Can talk to China, why not Pakistan, people are dying: Farooq Abdullah

As some BJP MPs protested, Abdullah also asked, “Should we not have the same rights as the rest of the country?... If Hindustan is developing, should J&K not develop?... What if we are Muslims?”

Written by Liz Mathew , Dipankar Ghose | New Delhi |
September 20, 2020 2:40:16 am
New Delhi: National Conference President Farooq Abdullah at Parliament House during ongoing Monsoon Session, in New Delhi, Tuesday, Sept. 15, 2020. (PTI Photo)

SPEAKING in Parliament for the first time since his release from detention in Kashmir, National Conference leader and former Jammu and Kashmir chief minister Farooq Abdullah Saturday caused a stir in the Treasury benches asking why New Delhi, which is holding discussions with China over the disengagement of troops, could not hold talks with Pakistan to resolve pending issues.

As some BJP MPs protested, Abdullah also asked, “Should we not have the same rights as the rest of the country?… If Hindustan is developing, should J&K not develop?… What if we are Muslims?”
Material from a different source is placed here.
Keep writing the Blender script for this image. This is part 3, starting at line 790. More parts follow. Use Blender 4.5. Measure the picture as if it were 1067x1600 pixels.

While not mentioning Pakistan by name, Abdullah said, “Border skirmishes have been rising and people are dying… A way has to be found to deal with this… As you are talking to China to attempt that it withdraws (from the Ladakh border), we should also talk to our neighbour to find a way out of this situation.”

The National Conference leader was speaking during the Zero Hour about issues related to J&K, after its special status was revoked. He had not been able to attend the last two sessions of Parliament as he was detained for over seven months following the abrogation of Article 370 in August last year.
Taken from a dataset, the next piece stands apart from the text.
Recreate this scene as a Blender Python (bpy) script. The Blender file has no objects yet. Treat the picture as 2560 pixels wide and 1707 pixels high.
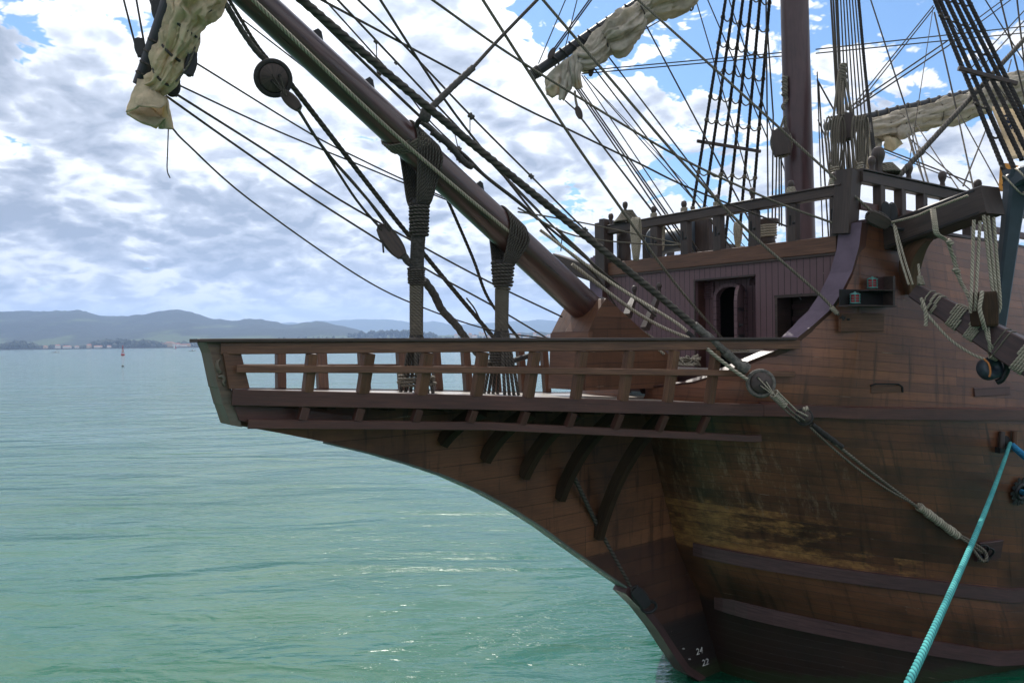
import bpy, bmesh, math, random
from mathutils import Vector, Matrix, noise
from mathutils.bvhtree import BVHTree
R = math.radians
SC = bpy.context.scene
COL = SC.collection
rnd = random.Random(7)

# ------------------------------------------------------------------ camera
EYE = Vector((0, 0, 6.5))
FPX = 1961.0            # focal length in photo pixels (2560 wide)
ROLL = R(0.7)
RT = Vector((math.cos(ROLL), 0, -math.sin(ROLL)))
UP = Vector((math.sin(ROLL), 0, math.cos(ROLL)))
FW = Vector((0, 1, 0))
cd = bpy.data.cameras.new("camera")
cam = bpy.data.objects.new("camera", cd)
COL.objects.link(cam)
cam.matrix_world = Matrix(((RT.x, UP.x, 0, EYE.x), (RT.y, UP.y, -1, EYE.y), (RT.z, UP.z, 0, EYE.z), (0, 0, 0, 1)))
cd.sensor_width = 36
cd.lens = FPX / 2560 * 36
cd.clip_start = 0.1
cd.clip_end = 60000
SC.camera = cam

# ------------------------------------------------------------------ render settings
SC.view_settings.view_transform = 'Standard'
SC.view_settings.look = 'None'
SC.view_settings.exposure = 0.45
SC.view_settings.gamma = 1.0
SC.view_settings.use_curve_mapping = False
SC.cycles.use_denoising = True
SC.cycles.max_bounces = 6
SC.cycles.diffuse_bounces = 3
SC.cycles.glossy_bounces = 3
SC.cycles.transmission_bounces = 4
SC.cycles.transparent_max_bounces = 8
SC.cycles.volume_bounces = 0
SC.cycles.sample_clamp_indirect = 6
SC.cycles.sample_clamp_direct = 2.5

# ------------------------------------------------------------------ sun and sky
SUN_AZ, SUN_EL = R(-9), R(50)
TOSUN = Vector((math.sin(SUN_AZ) * math.cos(SUN_EL), math.cos(SUN_AZ) * math.cos(SUN_EL), math.sin(SUN_EL)))
sl = bpy.data.lights.new("sun", 'SUN')
sl.energy = 4.0
sl.angle = R(0.5)
sl.color = (1.0, 0.95, 0.87)
so = bpy.data.objects.new("sun", sl)
COL.objects.link(so)
so.rotation_euler = TOSUN.to_track_quat('Z', 'Y').to_euler()
so.location = (0, 0, 60)


class NT:
    """small helper to write node graphs as expressions"""
    def __init__(self, tree):
        self.t = tree
        tree.nodes.clear()

    def n(self, typ, **kw):
        nd = self.t.nodes.new(typ)
        for k, v in kw.items():
            if k.startswith('_'):
                setattr(nd, k[1:], v)
            else:
                self.set(nd.inputs[k.replace('__', ' ')], v)
        return nd

    def set(self, sock, v):
        if isinstance(v, bpy.types.NodeSocket):
            self.t.links.new(v, sock)
        else:
            if isinstance(v, (tuple, list)) and len(v) == 3 and sock.type == 'RGBA':
                v = (*v, 1)
            sock.default_value = v

    def m(self, op, a, b=0.0, c=0.0, clamp=False):
        nd = self.t.nodes.new('ShaderNodeMath')
        nd.operation = op
        nd.use_clamp = clamp
        for s, v in zip(nd.inputs, (a, b, c)):
            self.set(s, v)
        return nd.outputs[0]

    def vm(self, op, a, b=(0, 0, 0), scale=None):
        nd = self.t.nodes.new('ShaderNodeVectorMath')
        nd.operation = op
        self.set(nd.inputs[0], a)
        self.set(nd.inputs[1], b)
        if scale is not None:
            self.set(nd.inputs['Scale'], scale)
        return nd.outputs['Value'] if op in ('DOT_PRODUCT', 'LENGTH', 'DISTANCE') else nd.outputs[0]

    def mix(self, f, a, b, blend='MIX'):
        nd = self.t.nodes.new('ShaderNodeMix')
        nd.data_type = 'RGBA'
        nd.blend_type = blend
        self.set(nd.inputs[0], f)
        self.set(nd.inputs[6], a)
        self.set(nd.inputs[7], b)
        return nd.outputs[2]

    def noise(self, vec, scale, detail=4.0, rough=0.5, dist=0.0, lac=2.0):
        nd = self.t.nodes.new('ShaderNodeTexNoise')
        self.set(nd.inputs['Vector'], vec)
        self.set(nd.inputs['Scale'], scale)
        self.set(nd.inputs['Detail'], detail)
        self.set(nd.inputs['Roughness'], rough)
        self.set(nd.inputs['Distortion'], dist)
        self.set(nd.inputs['Lacunarity'], lac)
        return nd.outputs['Fac']

    def ss(self, v, lo, hi, a=0.0, b=1.0):
        nd = self.t.nodes.new('ShaderNodeMapRange')
        nd.interpolation_type = 'SMOOTHSTEP'
        for k, x in zip(('Value', 'From Min', 'From Max', 'To Min', 'To Max'), (v, lo, hi, a, b)):
            self.set(nd.inputs[k], x)
        return nd.outputs[0]

    def mapping(self, vec, scale=(1, 1, 1), loc=(0, 0, 0), rot=(0, 0, 0)):
        nd = self.t.nodes.new('ShaderNodeMapping')
        self.set(nd.inputs['Vector'], vec)
        nd.inputs['Scale'].default_value = scale
        nd.inputs['Location'].default_value = loc
        nd.inputs['Rotation'].default_value = rot
        return nd.outputs[0]

    def sep(self, v):
        nd = self.t.nodes.new('ShaderNodeSeparateXYZ')
        self.set(nd.inputs[0], v)
        return nd.outputs

    def comb(self, x, y, z):
        nd = self.t.nodes.new('ShaderNodeCombineXYZ')
        for s, v in zip(nd.inputs, (x, y, z)):
            self.set(s, v)
        return nd.outputs[0]

    def bump(self, h, strength=0.4, dist=0.02, normal=None):
        nd = self.t.nodes.new('ShaderNodeBump')
        nd.inputs['Strength'].default_value = strength
        nd.inputs['Distance'].default_value = dist
        self.set(nd.inputs['Height'], h)
        if normal is not None:
            self.set(nd.inputs['Normal'], normal)
        return nd.outputs[0]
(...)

Abdullah started his speech thanking “all the friends who have reached my concerns to this House during my absence”. Noting that he was speaking in Parliament for the first time in over a year, he said, “The situation (in J&K) is such that despite promises, there has been no progress. Our children, businessmen do not have 4G, like we have here.” How were businessmen and students supposed to work, when the “world now works on the Internet”, he added.
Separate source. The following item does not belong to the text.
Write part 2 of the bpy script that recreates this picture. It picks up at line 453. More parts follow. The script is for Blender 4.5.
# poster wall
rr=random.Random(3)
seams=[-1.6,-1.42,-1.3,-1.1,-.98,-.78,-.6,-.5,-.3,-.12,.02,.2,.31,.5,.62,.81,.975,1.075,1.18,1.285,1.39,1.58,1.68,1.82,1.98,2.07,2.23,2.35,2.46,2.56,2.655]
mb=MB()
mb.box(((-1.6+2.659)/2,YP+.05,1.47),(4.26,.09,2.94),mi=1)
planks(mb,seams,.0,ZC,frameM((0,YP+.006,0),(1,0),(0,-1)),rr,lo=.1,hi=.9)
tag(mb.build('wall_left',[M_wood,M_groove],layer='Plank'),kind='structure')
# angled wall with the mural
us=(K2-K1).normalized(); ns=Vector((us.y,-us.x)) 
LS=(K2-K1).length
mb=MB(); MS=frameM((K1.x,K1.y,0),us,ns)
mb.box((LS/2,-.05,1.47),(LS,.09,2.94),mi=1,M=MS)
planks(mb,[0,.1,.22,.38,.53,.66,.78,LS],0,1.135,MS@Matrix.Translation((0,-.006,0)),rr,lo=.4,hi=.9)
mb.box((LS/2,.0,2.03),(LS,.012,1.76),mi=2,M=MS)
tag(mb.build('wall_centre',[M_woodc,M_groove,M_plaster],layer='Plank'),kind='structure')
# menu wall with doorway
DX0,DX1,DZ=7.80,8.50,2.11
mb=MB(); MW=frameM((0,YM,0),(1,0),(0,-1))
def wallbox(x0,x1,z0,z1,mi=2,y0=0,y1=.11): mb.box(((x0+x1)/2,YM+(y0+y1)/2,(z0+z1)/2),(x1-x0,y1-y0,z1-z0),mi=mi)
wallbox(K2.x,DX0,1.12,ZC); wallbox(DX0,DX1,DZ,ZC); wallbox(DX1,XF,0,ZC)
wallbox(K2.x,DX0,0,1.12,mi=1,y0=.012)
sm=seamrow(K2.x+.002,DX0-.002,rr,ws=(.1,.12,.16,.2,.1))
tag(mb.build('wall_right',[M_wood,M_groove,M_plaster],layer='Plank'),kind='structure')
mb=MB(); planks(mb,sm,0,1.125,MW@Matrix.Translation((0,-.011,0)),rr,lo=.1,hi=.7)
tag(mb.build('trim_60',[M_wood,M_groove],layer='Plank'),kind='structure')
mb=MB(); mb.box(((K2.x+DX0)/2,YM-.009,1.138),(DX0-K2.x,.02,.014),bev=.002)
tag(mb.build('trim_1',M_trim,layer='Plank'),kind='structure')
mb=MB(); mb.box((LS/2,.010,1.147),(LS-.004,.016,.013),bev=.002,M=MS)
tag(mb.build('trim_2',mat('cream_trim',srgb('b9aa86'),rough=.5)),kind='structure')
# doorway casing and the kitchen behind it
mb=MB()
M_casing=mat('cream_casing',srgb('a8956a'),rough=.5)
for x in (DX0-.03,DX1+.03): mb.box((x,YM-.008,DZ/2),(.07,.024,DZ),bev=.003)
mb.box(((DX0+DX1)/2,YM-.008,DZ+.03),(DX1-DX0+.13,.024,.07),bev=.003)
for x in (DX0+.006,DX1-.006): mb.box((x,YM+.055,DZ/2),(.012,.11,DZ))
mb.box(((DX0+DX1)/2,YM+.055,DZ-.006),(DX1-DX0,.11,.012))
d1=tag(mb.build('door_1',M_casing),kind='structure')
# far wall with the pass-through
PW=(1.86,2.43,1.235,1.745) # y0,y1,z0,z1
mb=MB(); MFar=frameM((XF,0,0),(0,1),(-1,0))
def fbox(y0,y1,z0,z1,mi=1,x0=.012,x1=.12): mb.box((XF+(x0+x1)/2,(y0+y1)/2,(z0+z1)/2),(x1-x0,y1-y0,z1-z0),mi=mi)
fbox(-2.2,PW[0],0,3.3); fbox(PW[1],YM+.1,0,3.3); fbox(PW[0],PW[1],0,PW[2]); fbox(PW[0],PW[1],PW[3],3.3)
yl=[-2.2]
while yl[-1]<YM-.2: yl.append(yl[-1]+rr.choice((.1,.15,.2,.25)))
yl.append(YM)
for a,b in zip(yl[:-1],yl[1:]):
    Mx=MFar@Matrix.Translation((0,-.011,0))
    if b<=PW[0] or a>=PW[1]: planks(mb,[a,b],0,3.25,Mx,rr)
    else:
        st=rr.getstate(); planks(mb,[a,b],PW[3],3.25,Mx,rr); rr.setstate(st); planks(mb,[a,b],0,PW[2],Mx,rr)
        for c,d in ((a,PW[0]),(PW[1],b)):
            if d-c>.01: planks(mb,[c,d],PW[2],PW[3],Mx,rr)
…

He welcomed the Army’s admission Friday that three people killed in an encounter in Shopian in July were not militants but labourers from Rajouri, adding that he hoped the government would now announce hefty compensation for their families.

The Army said that it had found “prima facie” evidence that its troops “exceeded” powers under the AFSPA in the encounter, and had initiated disciplinary proceedings.